The removed notes (4 and 7 in major; 2 and ♭6 in minor) are the ones that create the most harmonic tension against the underlying chords. By removing them, the pentatonic scale becomes extremely chord-tolerant — the remaining notes tend to be chord tones or consonant extensions over most diatonic chords. This is why a guitarist can play the pentatonic in the key of the song and sound "right" without thinking too hard about individual chord changes.
It's also why pentatonic scales appear independently in music traditions around the world — from Scottish folk music to West African drumming to East Asian classical music. Five notes with this particular spacing have a natural consonance that cultures discovered independently.
The blues scale: pentatonic plus one note
The blues scale is the minor pentatonic with one added note: the ♭5 (also called the "blue note" or "tritone"). In A blues scale, that's adding an E♭ between D and E. This one extra note gives blues its characteristic tension and expressiveness — the slight dissonance of the blue note against the underlying harmony creates the emotional push-pull that defines the genre.
Pentatonic scale positions on guitar (the "boxes")
Guitarists typically learn pentatonic scales as five "box" positions — fixed fingering patterns that connect across the entire fretboard. Position 1 (starting on the root note on the low E string) is the starting point for most players. All five positions cover the same notes; they just start in different places on the neck. Learning all five gives you access to the full range of the guitar in any key.

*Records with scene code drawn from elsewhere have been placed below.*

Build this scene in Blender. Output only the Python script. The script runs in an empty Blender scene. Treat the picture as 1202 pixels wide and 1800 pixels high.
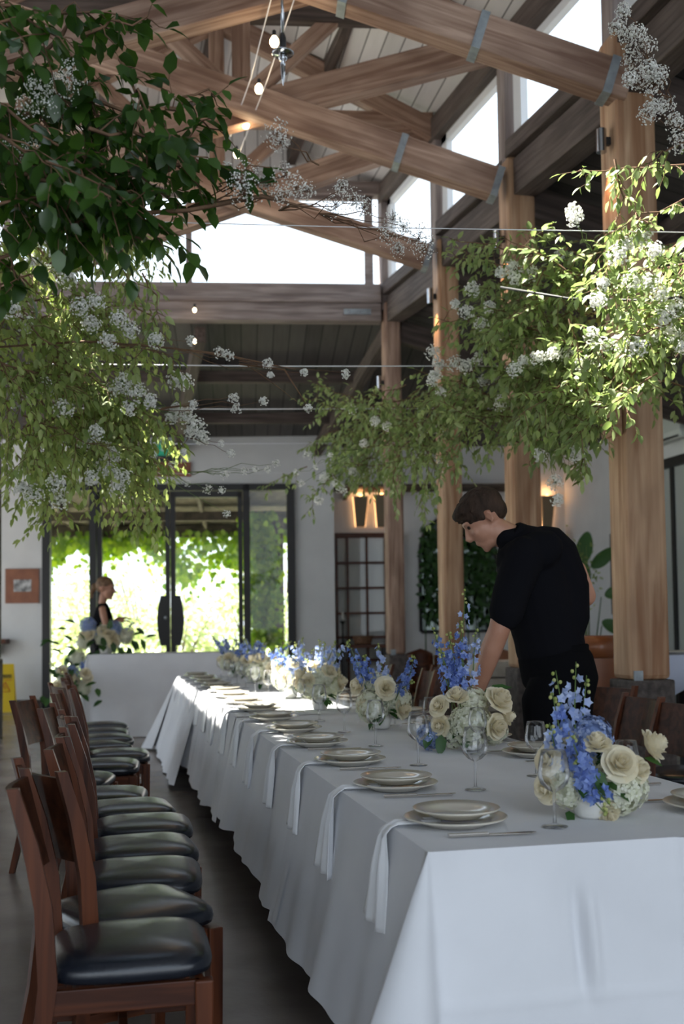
import bpy, math, random
from mathutils import Vector, Matrix, noise
V = Vector
random.seed(7)
rnd = random.Random(11)
R_ = math.radians
sc = bpy.context.scene
col = sc.collection

# ------------------------------------------------------------------ camera
F, PX, PY, CH = 1900.0, 601.0, 1003.0, 1.27
_th = R_(12.38); _p = math.atan(90/1900); _r = math.atan(.0135)
FW = V((math.sin(_th)*math.cos(_p), math.cos(_th)*math.cos(_p), math.sin(_p)))
_r0 = V((math.cos(_th), -math.sin(_th), 0)); _u0 = _r0.cross(FW)
RT = _r0*math.cos(_r) - _u0*math.sin(_r); UP = _u0*math.cos(_r) + _r0*math.sin(_r)
CP = V((0, 0, CH))
cd = bpy.data.cameras.new('camera'); cam = bpy.data.objects.new('camera', cd); col.objects.link(cam)
m = Matrix((RT, UP, -FW)).transposed().to_4x4(); m.translation = CP
cam.matrix_world = m
cd.sensor_fit = 'VERTICAL'; cd.sensor_height = 36; cd.sensor_width = 24
cd.lens = F/1800*36
cd.shift_y = (PY-900)/1800
cd.clip_start = .05; cd.clip_end = 500
cd.dof.use_dof = True; cd.dof.focus_distance = 3.8; cd.dof.aperture_fstop = 3.2
sc.camera = cam
sc.view_settings.view_transform = 'Standard'; sc.view_settings.look = 'None'
sc.view_settings.gamma = 1; sc.view_settings.exposure = 0.5
try: sc.view_settings.use_curve_mapping = False
except Exception: pass

# ------------------------------------------------------------------ world and sun
wd = bpy.data.worlds.new('world'); sc.world = wd; wd.use_nodes = True
nt = wd.node_tree; nt.nodes.clear()
o_ = nt.nodes.new('ShaderNodeOutputWorld'); b_ = nt.nodes.new('ShaderNodeBackground')
tc = nt.nodes.new('ShaderNodeTexCoord'); sx = nt.nodes.new('ShaderNodeSeparateXYZ'); cr = nt.nodes.new('ShaderNodeValToRGB')
cr.color_ramp.elements[0].position = 0.0; cr.color_ramp.elements[0].color = (.84, .92, 1, 1)
cr.color_ramp.elements[1].position = .9; cr.color_ramp.elements[1].color = (.62, .78, 1, 1)
nt.links.new(tc.outputs['Generated'], sx.inputs[0]); nt.links.new(sx.outputs['Z'], cr.inputs[0])
nt.links.new(cr.outputs[0], b_.inputs[0]); b_.inputs[1].default_value = 1.9
nt.links.new(b_.outputs[0], o_.inputs[0])
SUN_TO = V((-2.3, .9, 4.75)).normalized()      # towards the sun
sd = bpy.data.lights.new('sun', 'SUN'); sd.energy = 25; sd.angle = R_(.6); sd.color = (1, .95, .86)
so = bpy.data.objects.new('sun', sd); col.objects.link(so)
so.rotation_euler = SUN_TO.to_track_quat('Z', 'Y').to_euler()

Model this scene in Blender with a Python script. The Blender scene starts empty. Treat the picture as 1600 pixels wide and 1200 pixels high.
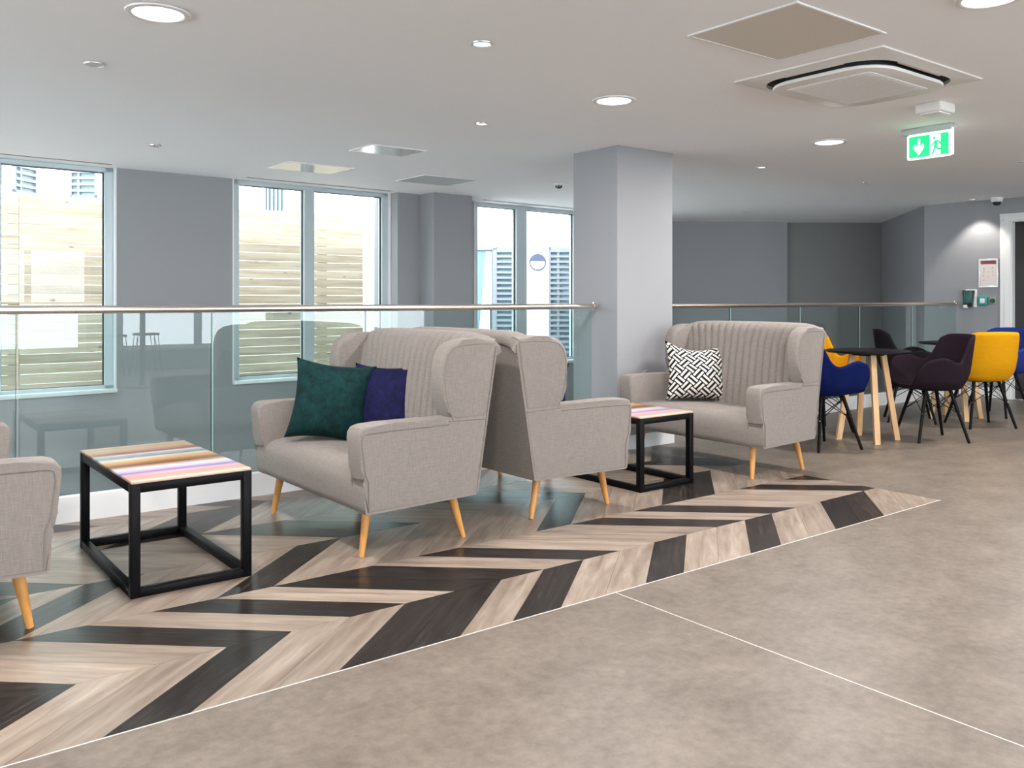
import bpy, bmesh, math, random
from mathutils import Vector, Matrix
PI = math.pi
SC = bpy.context.scene
COL = SC.collection

# ------------------------------------------------------------------ camera
cam = bpy.data.cameras.new('camera')
cam.sensor_width = 36.0
cam.lens = 36.0 * 1365.0 / 1600.0
cam.shift_y = -132.0 / 1600.0
cam.clip_start = 0.05
cam.clip_end = 200
co = bpy.data.objects.new('camera', cam)
co.location = (0, 0, 1.16)
co.rotation_euler = (PI / 2, 0, math.radians(52.361 - 90))
COL.objects.link(co)
SC.camera = co

# ------------------------------------------------------------------ world, exposure
SC.view_settings.view_transform = 'Standard'
SC.view_settings.look = 'None'
SC.view_settings.gamma = 1.0
SC.view_settings.use_curve_mapping = False
SC.view_settings.exposure = 0.48
w = bpy.data.worlds.new('overcast_sky')
SC.world = w
w.use_nodes = True
bg = w.node_tree.nodes['Background']
bg.inputs[0].default_value = (0.87, 0.945, 1.0, 1)
bg.inputs[1].default_value = 7.6
LAMP_W = 28.0          # each ceiling downlight
LAMP_COL = (1.0, 0.98, 0.96)
SC.cycles.use_denoising = True
SC.cycles.max_bounces = 10
SC.cycles.diffuse_bounces = 6
SC.cycles.glossy_bounces = 4
SC.cycles.transparent_max_bounces = 16
SC.cycles.sample_clamp_indirect = 6.0
SC.cycles.caustics_reflective = False
SC.cycles.caustics_refractive = False

CEIL = 2.34
def lamp(x, y, watt=None, size=0.2, col=None):
    l = bpy.data.lights.new('ceiling_downlight_lamp', 'AREA')
    l.shape = 'DISK'
    l.size = size
    l.energy = LAMP_W if watt is None else watt
    l.color = col or LAMP_COL
    o = bpy.data.objects.new('ceiling_downlight_lamp', l)
    o.location = (x, y, CEIL - 0.014)
    COL.objects.link(o)
    return o
# the rows of downlights in the room: the first three are in view
LAMPS_SEEN = [(1.04, 3.73), (3.63, 3.72), (5.86, 3.72)]
for p in LAMPS_SEEN: lamp(*p)
for p in [(-1.6, 3.73), (8.2, 3.0), (-1.6, 1.55), (1.0, 1.55), (3.56, 1.56), (5.86, 1.55), (8.2, 1.0),
          (-1.6, -0.9), (1.0, -0.9), (3.56, -0.9), (5.86, -0.9), (8.6, -1.2),
          (-1.6, -3.3), (1.0, -3.3), (3.56, -3.3), (5.86, -3.3)]:
    lamp(*p)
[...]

Use the MusoKit scale explorer to visualise any pentatonic scale, hear it played, and see how it relates to the full major or minor scale it derives from.
Explore pentatonic scales interactively
Hear any pentatonic scale, see its notes highlighted, and compare it to the full major or minor scale.
Open Scale Explorer →Frequently asked questions
Is the pentatonic scale the same as the major scale?
No — the major pentatonic is a subset of the major scale. It uses 5 of the 7 major scale notes (degrees 1, 2, 3, 5, 6), omitting the 4th and 7th.
Which pentatonic scale is best for beginners?
The A minor pentatonic in the first position box is the traditional starting point for guitarists. It sits in an easy fret range, and the pattern is symmetrical and easy to memorise. Pianists often start with C major pentatonic — it's the five white-key notes C, D, E, G, A.
Can I use the pentatonic scale for melody, not just solos?
Absolutely. Most folk melodies, pop hooks, and blues vocals are built almost entirely from pentatonic notes. The scale is useful for composition, improvisation, and melodic development equally.
What's the difference between pentatonic and diatonic?
Diatonic means "belonging to the key" — the full 7-note major or minor scale. Pentatonic is a 5-note subset of that scale. Pentatonic is simpler and more forgiving; diatonic gives you more colour and harmonic options.